Almeno per il momento, Facebook non ha interesse a produrre una propria flotta di droni da utilizzare a livello commerciale per diffondere Internet: il suo obiettivo è trovare il sistema per farlo in modo economico, e offrirlo poi ad aziende e a organizzazioni di vario tipo per metterlo in pratica. Non è comunque escluso che in futuro possa disporre di una serie di droni da usare in casi di emergenza, inviandoli per esempio dove si verifica una crisi, per esempio un disastro naturale, e offrire la possibilità alla popolazione di avere lo stesso accesso a Internet per coordinare le operazioni di soccorso.

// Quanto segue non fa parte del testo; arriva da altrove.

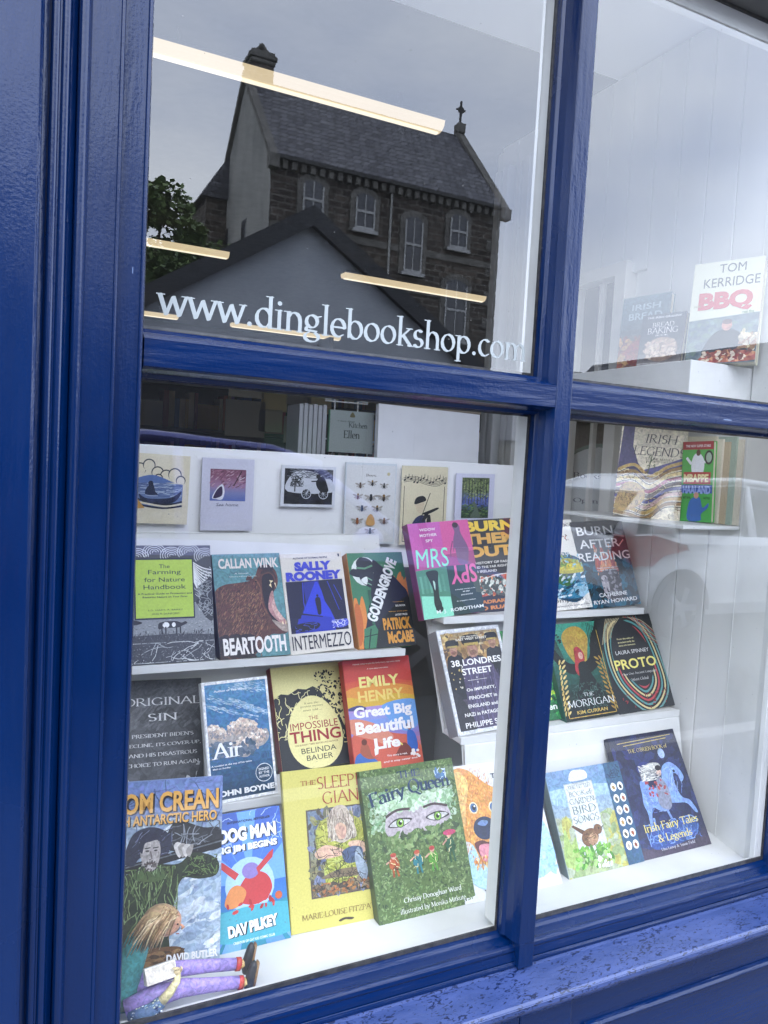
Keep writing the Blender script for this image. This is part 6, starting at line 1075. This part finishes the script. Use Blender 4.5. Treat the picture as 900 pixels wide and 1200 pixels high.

Lo scetticismo di alcuni sulla possibilità di rendere tecnicamente funzionante il progetto di Facebook è superato, di gran lunga, da quello degli osservatori che ritengono improbabile che l’azienda ottenga i permessi dai governi per una soluzione di questo tipo. Dalla vendita delle frequenze radio, di solito con apposite aste, i paesi ottengono grandi quantità di denaro dalle compagnie di telecomunicazioni. Le flotte di droni per diffondere Internet potrebbero mettere in discussione questo modello e trovare qualche ostilità a livello governativo. Facebook ha avuto inoltre difficoltà in alcuni paesi già con altre iniziative tese a estendere la connettività a Internet: in India un suo progetto è stato sostanzialmente fermato dal governo con il timore che l’azienda volesse di fatto sostituire il Web con il suo social network. Questa preoccupazione è condivisa dalle autorità di controllo in diversi paesi e Zuckerberg si è impegnato a lavorare in modo più trasparente, spiegando meglio gli obiettivi della sua azienda per portare Internet in tutto il mondo, con o senza droni.